Unpopular Opinion: Flour and Salt Never Fails to Disappoint

Yeah, you read that headline right. Flour & Salt—the favorite weekend morning stop for most students—is without a doubt the most overrated restaurant in Hamilton. 

To clarify, I’m not saying that Flour & Salt isn’t good. If you just happen to arrive when the line doesn’t stretch out the door, or if you manage to find a time when the online order system is functioning, or if you somehow find an open table, then you might have a shot at a good experience. 

But if you plan on eating Flour & Salt on a Saturday or Sunday, then these conditions almost certainly will not be met. Instead, your experience will go something like this: roll out of bed at around 10:00 a.m. with a seething headache, realize you’re hungry, try and order Flour & Salt online and discover that the online service is unavailable. Next, you muster the strength to drive over with some friends, wait in line for ten minutes and realize the bottle of water you’ve been drinking is about five dollars overpriced. When you finally arrive at the cash register, you notice that your top two bagel choices are out of stock. You reluctantly order some weird flavor, wait another ten minutes for your bagel to be ready, take your bagel home because there are no seats available, witness all your toppings fall out of the bagel after you take your first bite because it wasn’t cut in half, try to act strong and cry. 

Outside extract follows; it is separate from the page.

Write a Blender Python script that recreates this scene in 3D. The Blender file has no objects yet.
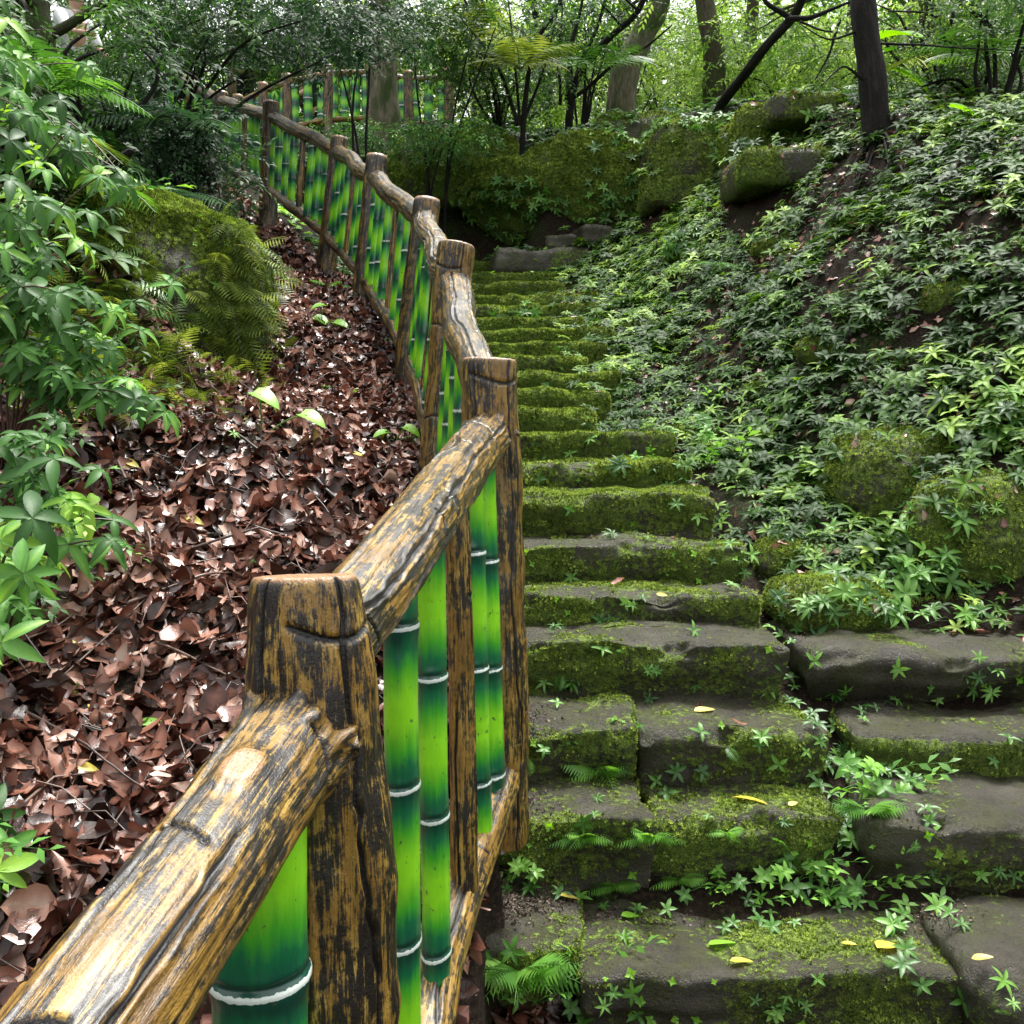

And don’t even get me started on the bagel quality. It’s certainly admirable that Flour & Salt employees bake their bagels from scratch every morning, but why are they so small and thin? I want a bagel. Not a cracker. 

Even worse, each bagel only has seasonings on its upper half, meaning that you’re only experiencing half its potential flavor. If I were to order an everything bagel—assuming that they would be in stock, which they probably wouldn’t be—I’d receive an undersized, paper-thin bagel with a meagre supply of poppy seeds, sesame seeds, onion, garlic, salt and pepper on only one half of the bagel. 

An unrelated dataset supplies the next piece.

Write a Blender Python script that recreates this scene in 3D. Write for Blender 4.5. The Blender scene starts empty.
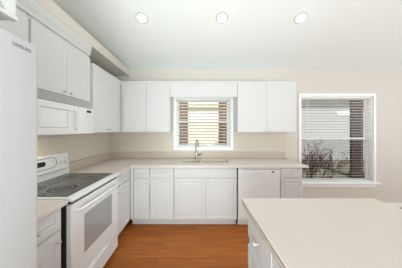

In theory, the menu is solid. There’s a great mix of vegetarian and meaty options, like the Super Bagel, with peanut butter, banana and honey, and The Adler, with an egg, steak, cheese sauce and chipotle mayo, and the pricing for all of them is fair.

But, it’s not good enough to make up for the long wait. And if the quality of the bagel is subpar, nothing can be done to increase the value of the resulting sandwich. 

I’d also like to point out that, unless you ask otherwise, each sandwich comes with a single egg. That means that you’re not only receiving a bagel that’s baked both too small and too thin, but you’re also receiving a sandwich with an insufficient amount of egg.

I shouldn’t have to ask—and pay more for—two eggs. It should be standard, especially at a place that makes its earnings serving hungover college students. 

To be fair, the coffee at Flour & Salt is some of the best available in town, and their pastries are pretty incredible. However, with a name like Flour & Salt, they’re making it clear that their bagels are the focal point. Unfortunately, their bagels––and I really take no joy in saying this—suck.